Lanarkshire kitchen company boss jailed for his part in £10m cocaine smuggling operation

The managing director of a kitchen company has been jailed for more than six years for his part in a £10 million cocaine smuggling operation.

David Mullarkey was one of four men sentenced to a total of 22 year after cops uncovered a large quantity of the drug when they raided the premises of DM Kitchens in Hillington, Renfrewshire.

The high-purity class-A drug had been stowed in an HGV that was meant to be carrying Belgian waffles in June 2019.

Mullarkey, of Fourth Avenue in Stepps, was caught red-handed along with James Davidson, 58, of Yoker in Glasgow, and cousins Ellis Hardy, 42, and Wayne Smith, 39, both from Mitcham in Surrey.

The High Court in Edinburgh heard that the organised crime gang were preparing to move the cocaine consignment, which had a purity of up to 84 per cent, to a modified van with a concealed compartment when police foiled them.

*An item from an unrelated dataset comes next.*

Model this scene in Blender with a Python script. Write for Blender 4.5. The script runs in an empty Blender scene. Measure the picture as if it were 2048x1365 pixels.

Hardy was being closely watched by police and was seen in the Transit van along with Smith the day before the drugs were recovered on June 22.

Davidson had driven the drugs, which were up to 84 per cent pure, to the Hillington kitchens showroom in the HGV.

Police at the scene of the raid in Hillington, near Glasgow (Spindrift)

Cops etimated that the if mixed with cutting agents and sold in street deals the cocaine would be worth around £9.96m.

All four had already entered guilty pleas to facilitating the transportation and distribution of the drug.

Lord Boyd of Duncansby said there had been a significant amount of planning.

Passing sentence, he said: “Serious organised crime poses a threat to us all.

"The trafficking of Class A drugs is a particular scourge to our society.”

Forty-seven-year-old Mullarkey's defence counsel told the court in mitigation that his client had been in serious financial difficulties due to his kitchen business and thought the consignment contained designer clothing, rather than drugs.

The court was also told that Davidson was shocked to hear of the valuation placed on the consignment.

And that he was assessed as posing a low likelihood of further offending and was of no risk to the public.

Judge Lord Boyd sentenced Mullarkey and Davidson to six years and three months each for their roles in the operation. Hardy was imprisoned for five years while Smith was handed down a four-and-a-half year jail term.